Euro-Med Monitor received information that the boat carried about 30 migrants, most of them from the besieged Syrian city of Daraa.
According to testimonies, the boat sank at 10 pm on Thursday, after it was launched from the coast of the Libyan city of Misurata towards Europe.
A video clip of the Libyan Coast Guard rescue operation showed a several seekers clinging to the capsized boat.
The information Euro-Med Monitor received indicates the death of five people, including one woman, while rescue crews are still searching for other missing persons. The survivors have been transferred to Libyan detention centers for investigation.
Since the beginning of this year, more than 500 people have died while trying to cross the Mediterranean, from the shores of North Africa to Italy and Malta, according to the International Organization for Migration.
About 13,000 migrants managed to reach the shores of Italy, with a significant increase compared to previous years. In the same period in 2019 and 2020 about 4,200 and 1,100, migrants arrived, respectively.

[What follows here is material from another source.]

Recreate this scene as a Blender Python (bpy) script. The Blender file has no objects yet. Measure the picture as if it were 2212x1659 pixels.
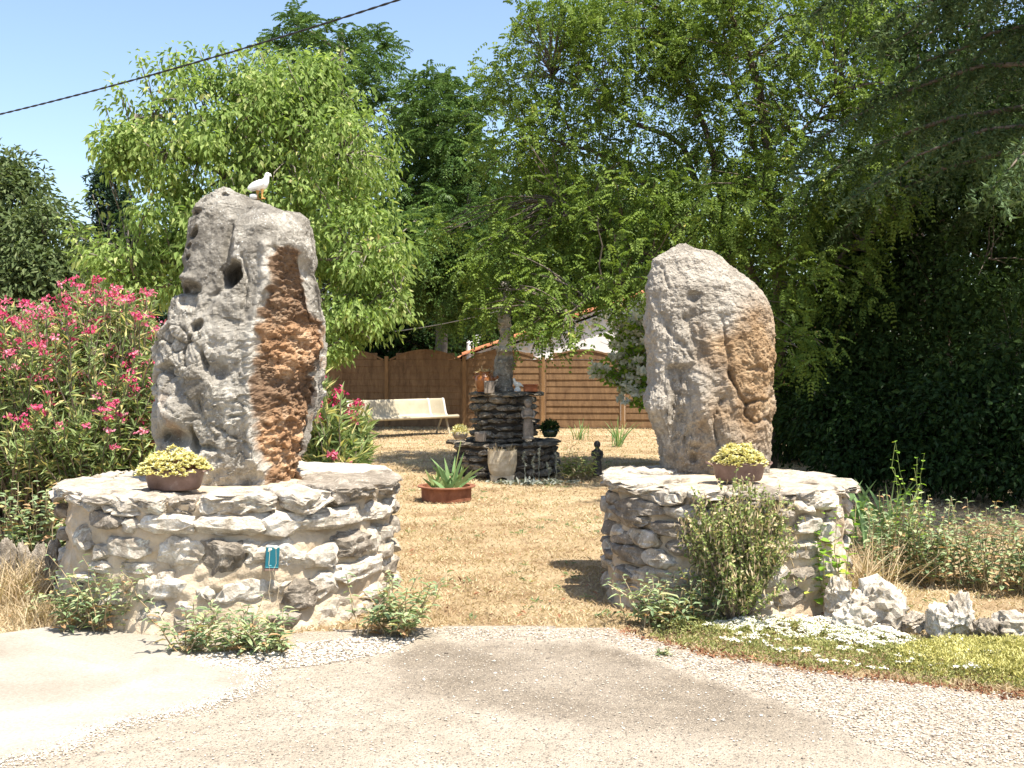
import bpy, bmesh, math
import numpy as np
from mathutils import Vector, Matrix, Quaternion

# ------------------------------------------------------------------ camera, sky, sun, exposure
SC = bpy.context.scene
COL = SC.collection
F, CX, HOR, EYE = 2372.0, 1106.0, 780.0, 1.6          # focal length etc. in a 2212 px wide picture

cam = bpy.data.cameras.new('camera')
cam.sensor_width = 36.0
cam.lens = 36.0 * F / 2212.0
cam.shift_y = -(829.5 - HOR) / 2212.0
cam.clip_end = 2000.0
cam_o = bpy.data.objects.new('camera', cam)
COL.objects.link(cam_o)
cam_o.location = (0, 0, EYE)
cam_o.rotation_euler = (math.pi / 2, 0, 0)
SC.camera = cam_o

SUN = Vector((0.29, -0.27, 0.92)).normalized()         # towards the sun
world = bpy.data.worlds.new('World')
SC.world = world
world.use_nodes = True
nt = world.node_tree
bg = nt.nodes['Background']
sky = nt.nodes.new('ShaderNodeTexSky')
sky.sky_type = 'NISHITA'
sky.sun_disc = False
sky.sun_elevation = math.asin(SUN.z)
sky.sun_rotation = math.atan2(SUN.x, SUN.y)
sky.air_density = 1.0
sky.dust_density = 1.2
sky.ozone_density = 1.0
nt.links.new(sky.outputs[0], bg.inputs[0])
bg.inputs[1].default_value = 0.10

sun = bpy.data.lights.new('sun', 'SUN')
sun.energy = 4.4
sun.angle = math.radians(0.53)
sun.color = (1.0, 0.94, 0.84)
sun_o = bpy.data.objects.new('sun', sun)
COL.objects.link(sun_o)
sun_o.rotation_euler = SUN.to_track_quat('Z', 'Y').to_euler()

SC.view_settings.view_transform = 'Standard'
SC.view_settings.look = 'None'
SC.view_settings.gamma = 1.0
SC.view_settings.exposure = 1.35
SC.view_settings.use_curve_mapping = False
SC.cycles.max_bounces = 8
SC.cycles.transparent_max_bounces = 8

rng = np.random.default_rng(11)

# ------------------------------------------------------------------ helpers: places
def W(px, py, Y):
    """point of the place seen at picture position (px,py) that stands Y metres away"""
    return np.array([(px - CX) / F * Y, Y, EYE - (py - HOR) / F * Y])

def G(px, py):
    """point on the level ground"""
    Y = EYE * F / (py - HOR)
    return np.array([(px - CX) / F * Y, Y, 0.0])

# ------------------------------------------------------------------ helpers: noise
_pr = np.random.default_rng(5)
_PERM = np.concatenate([_pr.permutation(256)] * 3)
_GR = _pr.normal(size=(256, 3)); _GR /= np.linalg.norm(_GR, axis=1)[:, None]

def pnoise(P):
    P = np.asarray(P, float)
    i = np.floor(P).astype(int); f = P - i; i &= 255
    u = f * f * f * (f * (f * 6 - 15) + 10)
    r = 0
    for dx in (0, 1):
        for dy in (0, 1):
            for dz in (0, 1):
                h = _PERM[_PERM[_PERM[i[..., 0] + dx] + i[..., 1] + dy] + i[..., 2] + dz]
                g = _GR[h]
                d = g[..., 0] * (f[..., 0] - dx) + g[..., 1] * (f[..., 1] - dy) + g[..., 2] * (f[..., 2] - dz)
                w = (u[..., 0] if dx else 1 - u[..., 0]) * (u[..., 1] if dy else 1 - u[..., 1]) * (u[..., 2] if dz else 1 - u[..., 2])
                r = r + w * d
    return r * 1.6

def fbm(P, oct=4, gain=0.5, ridged=False):
    a, s, r = 1.0, 1.0, 0
    for k in range(oct):
        n = pnoise(np.asarray(P) * s + 17.3 * k)
        r = r + a * ((1 - 2 * np.abs(n)) if ridged else n)
        a *= gain; s *= 2.03
    return r

def worley(P):
    P = np.asarray(P, float); i = np.floor(P).astype(int)
    d1 = np.full(P.shape[:-1], 9.0); d2 = d1.copy()
    cid = np.zeros(P.shape[:-1])
    for dx in (-1, 0, 1):
        for dy in (-1, 0, 1):
            for dz in (-1, 0, 1):
                c = i + np.array([dx, dy, dz]); cc = c & 255
                h = _PERM[_PERM[_PERM[cc[..., 0]] + cc[..., 1]] + cc[..., 2]]
                q = c + 0.5 + 0.45 * _GR[h]
                d = np.linalg.norm(P - q, axis=-1)
                m = d < d1
                d2 = np.where(m, d1, np.minimum(d2, d)); cid = np.where(m, h / 255.0, cid); d1 = np.where(m, d, d1)
    return d1, d2, cid

def terrace(n, k, sharp=0.18):
    x = n * k; f = np.floor(x); t = np.clip((x - f - (1 - sharp)) / sharp, 0, 1)
    return (f + t) / k

def sstep(a, b, x):
    t = np.clip((x - a) / (b - a), 0, 1)
    return t * t * (3 - 2 * t)

def unit(v):
    return v / (np.linalg.norm(v, axis=-1, keepdims=True) + 1e-9)

# ------------------------------------------------------------------ helpers: meshes
class MB:
    """collects triangles (and one random number and one tint per vertex) and makes one mesh"""
    def __init__(s): s.v = []; s.f = []; s.r = []; s.c = []; s.n = 0
    def add(s, V, Fc, rnd=None, tint=None):
        V = np.asarray(V, float).reshape(-1, 3); Fc = np.asarray(Fc, int)
        if Fc.shape[1] == 4:
            Fc = np.concatenate([Fc[:, [0, 1, 2]], Fc[:, [0, 2, 3]]])
        s.v.append(V); s.f.append(Fc + s.n); s.n += len(V)
        s.r.append(np.broadcast_to(np.asarray(0.5 if rnd is None else rnd, float), (len(V),)))
        s.c.append(np.broadcast_to(np.asarray((0, 0, 0) if tint is None else tint, float), (len(V), 3)))
        return s
    def mesh(s, name, smooth=False):
        V = np.concatenate(s.v); Fc = np.concatenate(s.f)
        me = bpy.data.meshes.new(name)
        me.vertices.add(len(V)); me.vertices.foreach_set('co', V.astype(np.float32).ravel())
        me.loops.add(Fc.size); me.loops.foreach_set('vertex_index', Fc.astype(np.int32).ravel())
        me.polygons.add(len(Fc)); me.polygons.foreach_set('loop_start', np.arange(0, Fc.size, 3, dtype=np.int32))
        me.polygons.foreach_set('use_smooth', np.full(len(Fc), smooth))
        a = me.attributes.new('rnd', 'FLOAT', 'POINT'); a.data.foreach_set('value', np.concatenate(s.r).astype(np.float32))
        t = np.concatenate(s.c)
        if t.any():
            c = me.attributes.new('tint', 'FLOAT_COLOR', 'POINT')
            c.data.foreach_set('color', np.concatenate([t, np.ones((len(t), 1))], 1).astype(np.float32).ravel())
        me.update(calc_edges=True)
        return me

def obj(name, me, mat, parent=None, loc=None, rot=None, scale=None):
    """an object; loc is in the world, the parent is never turned"""
    if isinstance(me, MB): me = me.mesh(name, getattr(me, 'smooth', False))
    if mat is not None and not me.materials: me.materials.append(mat)
    o = bpy.data.objects.new(name, me); COL.objects.link(o)
    L = Vector(loc) if loc is not None else Vector((0, 0, 0))
    if parent is not None:
        o.parent = parent
        q = parent
        while q is not None: L = L - q.location; q = q.parent
    o.location = L
    if rot is not None: o.rotation_euler = rot
    if scale is not None: o.scale = scale
    return o

def tag(o, label=None, cat=None, group=None, kind=None):
    if label: o['label'] = label
    if cat: o['category'] = cat
    if group: o['group'] = group
    o['kind'] = kind or 'thing'
    return o

def thing(name, label, cat, loc, group=None):
    o = bpy.data.objects.new(name, None); COL.objects.link(o)
    o.empty_display_size = 0.1
    o.location = Vector([float(a) for a in loc])
    return tag(o, label, cat, group)

def tube(mb, pts, rad, n=6, rnd=0.5, caps=True, tint=None):
    pts = np.asarray(pts, float); m = len(pts)
    rad = np.broadcast_to(np.asarray(rad, float), (m,))
    t = unit(np.gradient(pts, axis=0))
    a = np.array([0, 0, 1.0]) if abs(t[0][2]) < 0.9 else np.array([1.0, 0, 0])
    s = unit(np.cross(t, a)); b = np.cross(t, s)
    th = np.arange(n) * 2 * math.pi / n
    V = pts[:, None] + rad[:, None, None] * (np.cos(th)[None, :, None] * s[:, None] + np.sin(th)[None, :, None] * b[:, None])
    V = V.reshape(-1, 3)
    i = np.arange(m - 1)[:, None] * n; j = np.arange(n)[None]; k = (j + 1) % n
    Fc = np.stack([i + j, i + k, i + n + k, i + n + j], -1).reshape(-1, 4)
    Fc = np.concatenate([Fc[:, [0, 1, 2]], Fc[:, [0, 2, 3]]])
    if caps:
        V = np.concatenate([V, pts[:1], pts[-1:]]); c0 = m * n; c1 = c0 + 1
        j = np.arange(n); k = (j + 1) % n
        Fc = np.concatenate([Fc, np.stack([np.full(n, c0), k, j], 1), np.stack([np.full(n, c1), (m - 1) * n + j, (m - 1) * n + k], 1)])
    mb.add(V, Fc, rnd, tint)

def lathe(mb, prof, n=28, c=(0, 0, 0), ell=1.0, wob=0.0):
    """prof: (radius, height) from bottom to top"""
    prof = np.asarray(prof, float); m = len(prof); th = np.arange(n) * 2 * math.pi / n
    R = prof[:, 0][:, None] * (1 + wob * np.sin(3 * th)[None])
    V = np.stack([R * np.cos(th), R * np.sin(th) * ell, np.broadcast_to(prof[:, 1][:, None], (m, n))], -1).reshape(-1, 3) + np.asarray(c)
    i = np.arange(m - 1)[:, None] * n; j = np.arange(n)[None]; k = (j + 1) % n
    mb.add(V, np.stack([i + j, i + k, i + n + k, i + n + j], -1).reshape(-1, 4))
    return mb

def box(mb, lo, hi, rnd=0.5):
    lo = np.asarray(lo, float); hi = np.asarray(hi, float)
    V = np.array([[(lo, hi)[a][0], (lo, hi)[b][1], (lo, hi)[c][2]] for a in (0, 1) for b in (0, 1) for c in (0, 1)])
    mb.add(V, [[0, 1, 3, 2], [4, 6, 7, 5], [0, 4, 5, 1], [2, 3, 7, 6], [0, 2, 6, 4], [1, 5, 7, 3]], rnd)
    return mb

def bezel(mb, lo, hi, b, rnd=0.5):
    """box with chamfered edges"""
    lo = np.asarray(lo, float); hi = np.asarray(hi, float); c = (lo + hi) / 2; h = (hi - lo) / 2
    bm = bmesh.new(); bmesh.ops.create_cube(bm, size=2.0)
    for v in bm.verts: v.co = Vector((v.co.x * h[0], v.co.y * h[1], v.co.z * h[2]))
    bmesh.ops.bevel(bm, geom=bm.edges[:], offset=b, segments=1, affect='EDGES')
    bmesh.ops.triangulate(bm, faces=bm.faces[:])
    bm.verts.index_update()
    V = np.array([v.co[:] for v in bm.verts]) + c
    Fc = np.array([[v.index for v in f.verts] for f in bm.faces]); bm.free()
    mb.add(V, Fc, rnd); return mb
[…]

Recently, there has been a significant increase in the number of Syrians migrating from the shores of Libya across the Mediterranean, fleeing the deteriorating political, security, and economic conditions in their country.
The recent incident is not the first this year, as the Libyan Coast Guard has arrested hundreds of migrants of different nationalities in recent months.
The Libyan authorities’ measures, for the most part, do not take into account the humanitarian dimension of the migrants’ conditions. Rather, they degrade their human dignity, leave them to drown by choosing to respond slowly to their distress call or impose subsequent measures on the survivors after they are rescued, making them vulnerable to many violations and abuses, including extortion.
The Libyan and European authorities should adopt a new policy that takes into account the human dimension concerning the issue of asylum and migration. Security concerns do not justify leaving thousands of migrants and asylum seekers constantly exposed to drowning in the waters of the Mediterranean.
The EU bears part of the responsibility for the drowning of migrants and asylum seekers in the Mediterranean in light of its investment-based policies since the escalation of the migration crisis in 2015. The EU has been restricting the arrival of asylum seekers to European coasts by making deals and agreements with source countries in order to limit the movement of asylum seekers.
The EU must realize the need to jointly address migration and asylum flows across the Mediterranean, and cooperate with NGOs and other agencies to search for and rescue migrants and asylum seekers stranded at sea to find long-term solutions regarding related issues, in accordance with international law and the rights of asylum seekers and migrants.